# Stated task
Take the line containing "were 1720x820 pixels.", the line containing "C = scene.collection", and all lines between them, and transcribe them exactly. Leave out pictures.

# Given information
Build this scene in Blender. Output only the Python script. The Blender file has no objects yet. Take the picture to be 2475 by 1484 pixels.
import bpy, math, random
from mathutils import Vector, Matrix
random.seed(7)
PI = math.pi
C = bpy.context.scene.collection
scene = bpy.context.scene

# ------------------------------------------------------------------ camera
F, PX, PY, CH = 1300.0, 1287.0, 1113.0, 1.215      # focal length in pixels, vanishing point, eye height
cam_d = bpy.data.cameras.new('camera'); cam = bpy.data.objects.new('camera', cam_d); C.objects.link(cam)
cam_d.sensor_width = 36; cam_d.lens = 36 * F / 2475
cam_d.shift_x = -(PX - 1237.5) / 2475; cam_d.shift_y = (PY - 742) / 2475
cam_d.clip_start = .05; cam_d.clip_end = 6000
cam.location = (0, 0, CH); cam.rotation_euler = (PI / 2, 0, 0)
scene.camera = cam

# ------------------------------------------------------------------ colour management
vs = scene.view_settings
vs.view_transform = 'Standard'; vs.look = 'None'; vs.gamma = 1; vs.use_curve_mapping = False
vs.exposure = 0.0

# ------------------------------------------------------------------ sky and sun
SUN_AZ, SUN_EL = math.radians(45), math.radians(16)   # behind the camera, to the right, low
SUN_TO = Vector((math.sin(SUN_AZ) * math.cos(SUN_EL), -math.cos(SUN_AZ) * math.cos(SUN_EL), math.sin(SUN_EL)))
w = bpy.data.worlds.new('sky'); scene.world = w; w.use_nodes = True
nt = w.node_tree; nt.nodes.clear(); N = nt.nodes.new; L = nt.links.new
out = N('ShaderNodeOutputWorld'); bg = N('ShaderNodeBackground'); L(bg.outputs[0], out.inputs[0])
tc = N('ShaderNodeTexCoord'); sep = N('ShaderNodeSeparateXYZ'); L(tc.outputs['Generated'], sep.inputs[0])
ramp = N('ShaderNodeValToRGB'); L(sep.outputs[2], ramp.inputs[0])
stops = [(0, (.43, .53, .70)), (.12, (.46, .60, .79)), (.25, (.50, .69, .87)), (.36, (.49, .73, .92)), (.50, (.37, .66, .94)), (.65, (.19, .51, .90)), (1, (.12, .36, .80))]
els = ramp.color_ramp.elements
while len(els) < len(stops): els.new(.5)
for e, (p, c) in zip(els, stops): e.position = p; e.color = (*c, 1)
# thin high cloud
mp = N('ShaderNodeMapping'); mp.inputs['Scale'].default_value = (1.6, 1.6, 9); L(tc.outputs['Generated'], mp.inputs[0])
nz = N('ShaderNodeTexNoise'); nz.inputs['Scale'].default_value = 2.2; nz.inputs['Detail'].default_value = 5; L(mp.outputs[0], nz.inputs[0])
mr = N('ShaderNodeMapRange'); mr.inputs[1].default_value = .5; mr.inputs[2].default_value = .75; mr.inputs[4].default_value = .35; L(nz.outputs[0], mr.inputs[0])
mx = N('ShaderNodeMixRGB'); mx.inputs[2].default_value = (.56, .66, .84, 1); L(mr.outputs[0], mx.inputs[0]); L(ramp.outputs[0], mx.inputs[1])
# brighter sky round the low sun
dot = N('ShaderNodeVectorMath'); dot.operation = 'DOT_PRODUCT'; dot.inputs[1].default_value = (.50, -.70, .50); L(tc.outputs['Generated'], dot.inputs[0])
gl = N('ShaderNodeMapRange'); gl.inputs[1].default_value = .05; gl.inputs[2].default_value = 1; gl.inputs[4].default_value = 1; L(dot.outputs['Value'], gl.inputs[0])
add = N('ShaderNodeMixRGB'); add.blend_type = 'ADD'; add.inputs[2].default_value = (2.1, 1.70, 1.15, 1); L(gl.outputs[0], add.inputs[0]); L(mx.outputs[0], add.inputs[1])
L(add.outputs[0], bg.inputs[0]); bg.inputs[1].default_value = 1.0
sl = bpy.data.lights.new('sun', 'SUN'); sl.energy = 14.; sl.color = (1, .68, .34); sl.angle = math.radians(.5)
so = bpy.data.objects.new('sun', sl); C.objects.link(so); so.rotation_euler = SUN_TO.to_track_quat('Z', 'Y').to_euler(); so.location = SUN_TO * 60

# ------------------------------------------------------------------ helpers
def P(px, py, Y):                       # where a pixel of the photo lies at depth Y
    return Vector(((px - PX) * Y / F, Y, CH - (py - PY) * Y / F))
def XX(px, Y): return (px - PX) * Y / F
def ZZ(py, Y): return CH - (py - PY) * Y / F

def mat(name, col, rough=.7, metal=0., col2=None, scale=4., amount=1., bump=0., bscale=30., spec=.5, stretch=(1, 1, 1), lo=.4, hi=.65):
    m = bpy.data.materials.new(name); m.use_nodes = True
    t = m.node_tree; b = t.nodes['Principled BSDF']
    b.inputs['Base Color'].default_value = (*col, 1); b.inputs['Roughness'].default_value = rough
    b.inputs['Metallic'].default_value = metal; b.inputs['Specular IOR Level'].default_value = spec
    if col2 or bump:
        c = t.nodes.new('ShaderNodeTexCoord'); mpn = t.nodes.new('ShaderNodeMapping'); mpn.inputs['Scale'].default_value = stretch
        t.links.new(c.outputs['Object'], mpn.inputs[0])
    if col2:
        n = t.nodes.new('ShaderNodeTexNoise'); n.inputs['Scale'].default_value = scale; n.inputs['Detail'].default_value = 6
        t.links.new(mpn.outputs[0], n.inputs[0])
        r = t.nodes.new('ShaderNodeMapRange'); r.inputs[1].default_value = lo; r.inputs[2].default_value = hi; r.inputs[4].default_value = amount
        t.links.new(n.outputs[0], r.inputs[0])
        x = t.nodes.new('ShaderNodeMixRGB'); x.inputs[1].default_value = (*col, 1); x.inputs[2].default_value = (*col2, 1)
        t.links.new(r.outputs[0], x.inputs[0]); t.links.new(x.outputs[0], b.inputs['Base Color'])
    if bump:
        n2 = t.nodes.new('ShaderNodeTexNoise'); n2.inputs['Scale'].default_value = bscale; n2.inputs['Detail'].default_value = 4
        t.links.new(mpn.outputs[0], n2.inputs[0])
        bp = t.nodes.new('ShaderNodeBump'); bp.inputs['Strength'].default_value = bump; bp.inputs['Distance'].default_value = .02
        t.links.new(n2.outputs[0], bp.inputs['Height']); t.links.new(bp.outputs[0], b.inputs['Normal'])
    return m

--

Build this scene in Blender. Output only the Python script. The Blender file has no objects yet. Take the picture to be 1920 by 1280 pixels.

* * *

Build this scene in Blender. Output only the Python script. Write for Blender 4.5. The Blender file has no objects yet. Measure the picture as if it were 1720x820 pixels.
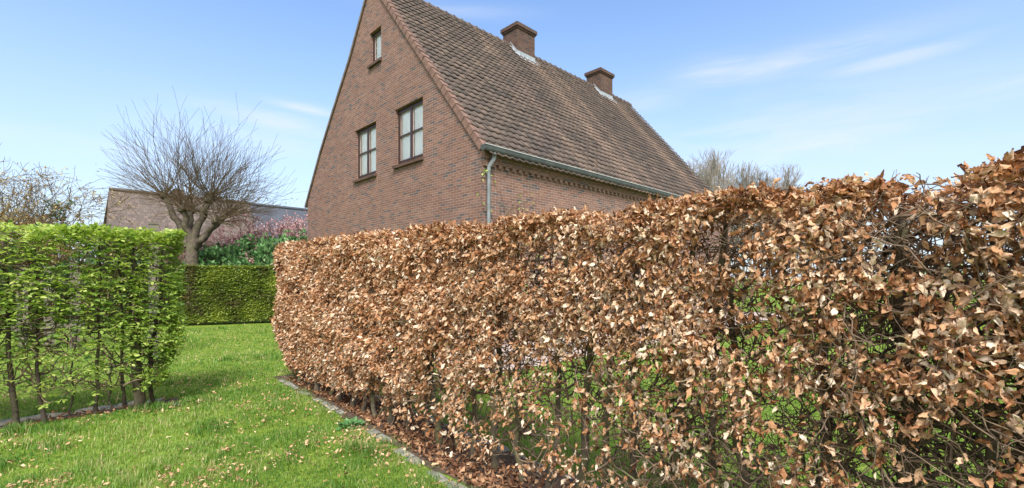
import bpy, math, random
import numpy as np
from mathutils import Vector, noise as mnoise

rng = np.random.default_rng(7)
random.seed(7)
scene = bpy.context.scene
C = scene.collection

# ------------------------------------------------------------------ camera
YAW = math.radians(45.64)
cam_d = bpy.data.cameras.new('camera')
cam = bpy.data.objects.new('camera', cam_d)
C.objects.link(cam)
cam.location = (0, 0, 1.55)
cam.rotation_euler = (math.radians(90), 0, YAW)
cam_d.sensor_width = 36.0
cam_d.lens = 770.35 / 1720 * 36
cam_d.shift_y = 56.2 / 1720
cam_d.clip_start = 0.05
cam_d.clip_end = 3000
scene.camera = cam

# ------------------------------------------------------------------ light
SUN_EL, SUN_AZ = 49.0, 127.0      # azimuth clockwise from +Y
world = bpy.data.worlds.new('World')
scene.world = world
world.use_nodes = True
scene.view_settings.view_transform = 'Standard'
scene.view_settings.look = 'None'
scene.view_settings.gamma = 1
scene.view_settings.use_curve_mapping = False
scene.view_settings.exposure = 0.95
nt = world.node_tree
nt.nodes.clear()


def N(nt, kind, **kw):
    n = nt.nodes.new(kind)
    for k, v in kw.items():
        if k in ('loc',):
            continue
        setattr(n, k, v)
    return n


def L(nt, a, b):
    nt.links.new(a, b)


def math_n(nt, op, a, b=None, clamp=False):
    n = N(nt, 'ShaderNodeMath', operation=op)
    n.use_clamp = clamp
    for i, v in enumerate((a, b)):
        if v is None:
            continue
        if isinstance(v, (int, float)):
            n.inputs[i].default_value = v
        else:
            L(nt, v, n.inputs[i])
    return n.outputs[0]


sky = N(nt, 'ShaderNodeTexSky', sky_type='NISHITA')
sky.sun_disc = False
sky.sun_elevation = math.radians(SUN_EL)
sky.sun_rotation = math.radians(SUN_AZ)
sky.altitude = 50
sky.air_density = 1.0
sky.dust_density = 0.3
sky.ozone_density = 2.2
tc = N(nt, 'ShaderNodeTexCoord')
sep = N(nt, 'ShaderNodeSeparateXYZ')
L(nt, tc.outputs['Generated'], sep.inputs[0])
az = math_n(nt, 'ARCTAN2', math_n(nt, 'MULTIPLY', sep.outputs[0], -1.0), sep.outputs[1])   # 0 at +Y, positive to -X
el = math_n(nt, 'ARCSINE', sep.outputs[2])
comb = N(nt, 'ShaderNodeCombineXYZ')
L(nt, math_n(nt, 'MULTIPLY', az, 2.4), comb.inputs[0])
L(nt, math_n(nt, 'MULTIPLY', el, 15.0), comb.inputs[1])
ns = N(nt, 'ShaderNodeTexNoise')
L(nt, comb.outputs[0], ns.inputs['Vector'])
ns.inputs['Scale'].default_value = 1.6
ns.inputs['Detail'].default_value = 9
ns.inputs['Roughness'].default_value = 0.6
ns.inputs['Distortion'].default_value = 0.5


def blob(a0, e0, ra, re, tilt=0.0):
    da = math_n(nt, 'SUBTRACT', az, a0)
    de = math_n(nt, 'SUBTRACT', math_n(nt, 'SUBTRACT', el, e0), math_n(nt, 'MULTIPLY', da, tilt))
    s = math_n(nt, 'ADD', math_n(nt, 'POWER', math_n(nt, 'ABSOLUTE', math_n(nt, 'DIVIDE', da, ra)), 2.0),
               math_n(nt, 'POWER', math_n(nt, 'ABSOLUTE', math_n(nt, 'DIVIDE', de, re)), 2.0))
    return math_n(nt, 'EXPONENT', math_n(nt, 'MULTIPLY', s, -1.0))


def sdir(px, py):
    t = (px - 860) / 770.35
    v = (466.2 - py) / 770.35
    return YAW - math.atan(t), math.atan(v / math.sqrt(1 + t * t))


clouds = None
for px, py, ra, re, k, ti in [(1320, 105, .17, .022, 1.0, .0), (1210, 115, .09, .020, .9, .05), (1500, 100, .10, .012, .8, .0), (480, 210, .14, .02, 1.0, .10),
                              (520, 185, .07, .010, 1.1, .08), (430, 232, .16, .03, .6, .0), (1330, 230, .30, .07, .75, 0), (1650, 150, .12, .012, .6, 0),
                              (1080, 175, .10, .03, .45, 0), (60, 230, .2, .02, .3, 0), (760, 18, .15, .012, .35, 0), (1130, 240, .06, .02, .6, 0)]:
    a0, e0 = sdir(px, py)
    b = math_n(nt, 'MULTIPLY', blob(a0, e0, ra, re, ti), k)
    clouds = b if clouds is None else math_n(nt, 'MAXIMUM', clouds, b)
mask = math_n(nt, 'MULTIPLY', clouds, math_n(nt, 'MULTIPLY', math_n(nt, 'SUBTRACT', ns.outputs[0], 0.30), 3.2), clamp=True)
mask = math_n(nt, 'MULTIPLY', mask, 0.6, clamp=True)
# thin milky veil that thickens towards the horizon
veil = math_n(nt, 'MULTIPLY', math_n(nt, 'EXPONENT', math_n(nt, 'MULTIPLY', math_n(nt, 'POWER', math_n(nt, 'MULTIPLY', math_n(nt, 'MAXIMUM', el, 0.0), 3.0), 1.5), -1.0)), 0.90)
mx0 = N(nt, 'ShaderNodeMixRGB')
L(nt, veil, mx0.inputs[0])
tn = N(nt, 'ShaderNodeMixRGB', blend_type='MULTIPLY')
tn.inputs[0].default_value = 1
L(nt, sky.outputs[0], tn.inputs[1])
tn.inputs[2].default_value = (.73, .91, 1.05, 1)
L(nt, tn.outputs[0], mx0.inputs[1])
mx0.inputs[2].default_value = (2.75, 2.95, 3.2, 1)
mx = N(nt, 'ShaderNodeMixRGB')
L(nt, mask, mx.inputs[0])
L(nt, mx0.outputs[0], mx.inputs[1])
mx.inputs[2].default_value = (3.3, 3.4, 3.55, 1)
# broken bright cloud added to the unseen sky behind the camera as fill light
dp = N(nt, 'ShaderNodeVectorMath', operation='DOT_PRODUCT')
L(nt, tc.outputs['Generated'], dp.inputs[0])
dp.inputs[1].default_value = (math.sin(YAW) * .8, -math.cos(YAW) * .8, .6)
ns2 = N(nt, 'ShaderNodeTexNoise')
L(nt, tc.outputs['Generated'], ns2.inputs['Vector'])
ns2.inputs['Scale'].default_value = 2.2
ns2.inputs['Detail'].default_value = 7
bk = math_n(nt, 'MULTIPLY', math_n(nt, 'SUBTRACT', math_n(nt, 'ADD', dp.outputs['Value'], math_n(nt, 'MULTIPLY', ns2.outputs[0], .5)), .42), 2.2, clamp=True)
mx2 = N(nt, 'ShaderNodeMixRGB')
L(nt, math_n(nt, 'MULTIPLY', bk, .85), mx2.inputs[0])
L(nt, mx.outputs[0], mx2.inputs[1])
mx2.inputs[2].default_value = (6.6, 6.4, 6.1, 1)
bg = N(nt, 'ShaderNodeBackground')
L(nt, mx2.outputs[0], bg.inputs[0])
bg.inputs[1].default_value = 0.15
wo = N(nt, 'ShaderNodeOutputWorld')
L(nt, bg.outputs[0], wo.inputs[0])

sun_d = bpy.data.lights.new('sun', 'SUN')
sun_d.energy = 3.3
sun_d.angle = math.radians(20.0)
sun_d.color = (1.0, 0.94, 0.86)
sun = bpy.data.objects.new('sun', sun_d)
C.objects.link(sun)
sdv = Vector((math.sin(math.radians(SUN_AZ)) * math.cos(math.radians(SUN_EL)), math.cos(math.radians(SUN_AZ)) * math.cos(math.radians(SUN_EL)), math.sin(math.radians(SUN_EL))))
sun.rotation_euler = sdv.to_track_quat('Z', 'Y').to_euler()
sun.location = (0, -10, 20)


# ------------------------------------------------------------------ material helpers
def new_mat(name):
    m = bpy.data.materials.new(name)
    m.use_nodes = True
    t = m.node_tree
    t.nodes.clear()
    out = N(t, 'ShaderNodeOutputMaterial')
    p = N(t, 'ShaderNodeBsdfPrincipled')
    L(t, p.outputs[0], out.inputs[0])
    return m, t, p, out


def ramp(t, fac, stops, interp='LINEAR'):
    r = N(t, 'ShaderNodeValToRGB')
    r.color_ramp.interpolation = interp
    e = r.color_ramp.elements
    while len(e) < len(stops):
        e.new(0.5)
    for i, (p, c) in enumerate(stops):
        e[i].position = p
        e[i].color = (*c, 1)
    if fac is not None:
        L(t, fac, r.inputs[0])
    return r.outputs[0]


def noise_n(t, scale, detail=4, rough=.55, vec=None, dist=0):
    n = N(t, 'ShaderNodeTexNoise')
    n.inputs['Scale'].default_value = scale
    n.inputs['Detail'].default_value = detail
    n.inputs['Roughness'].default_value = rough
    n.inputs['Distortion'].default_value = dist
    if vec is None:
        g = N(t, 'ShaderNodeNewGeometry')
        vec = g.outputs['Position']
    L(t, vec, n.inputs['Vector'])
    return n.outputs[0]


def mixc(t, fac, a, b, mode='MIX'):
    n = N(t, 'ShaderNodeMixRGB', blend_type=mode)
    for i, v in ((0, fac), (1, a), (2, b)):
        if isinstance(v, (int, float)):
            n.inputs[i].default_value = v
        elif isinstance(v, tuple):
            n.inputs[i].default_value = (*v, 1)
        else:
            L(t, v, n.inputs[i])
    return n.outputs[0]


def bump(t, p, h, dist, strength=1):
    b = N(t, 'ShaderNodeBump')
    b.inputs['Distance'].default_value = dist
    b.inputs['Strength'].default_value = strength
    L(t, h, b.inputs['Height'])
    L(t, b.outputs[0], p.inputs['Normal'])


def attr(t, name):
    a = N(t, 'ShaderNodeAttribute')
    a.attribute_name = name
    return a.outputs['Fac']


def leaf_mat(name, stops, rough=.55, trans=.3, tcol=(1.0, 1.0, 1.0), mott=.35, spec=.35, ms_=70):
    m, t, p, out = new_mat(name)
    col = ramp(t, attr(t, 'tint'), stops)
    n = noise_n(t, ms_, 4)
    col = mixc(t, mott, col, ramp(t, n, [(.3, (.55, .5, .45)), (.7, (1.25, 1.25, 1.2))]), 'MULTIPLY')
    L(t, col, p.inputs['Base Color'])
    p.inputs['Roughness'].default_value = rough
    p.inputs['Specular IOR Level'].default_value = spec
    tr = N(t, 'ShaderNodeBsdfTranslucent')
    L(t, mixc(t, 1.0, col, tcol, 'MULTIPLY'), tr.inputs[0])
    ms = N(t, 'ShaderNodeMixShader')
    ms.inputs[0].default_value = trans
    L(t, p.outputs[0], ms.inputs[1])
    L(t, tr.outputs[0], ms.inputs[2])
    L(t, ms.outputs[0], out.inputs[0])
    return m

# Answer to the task
Build this scene in Blender. Output only the Python script. Write for Blender 4.5. The Blender file has no objects yet. Measure the picture as if it were 1720x820 pixels.
import bpy, math, random
import numpy as np
from mathutils import Vector, noise as mnoise

rng = np.random.default_rng(7)
random.seed(7)
scene = bpy.context.scene
C = scene.collection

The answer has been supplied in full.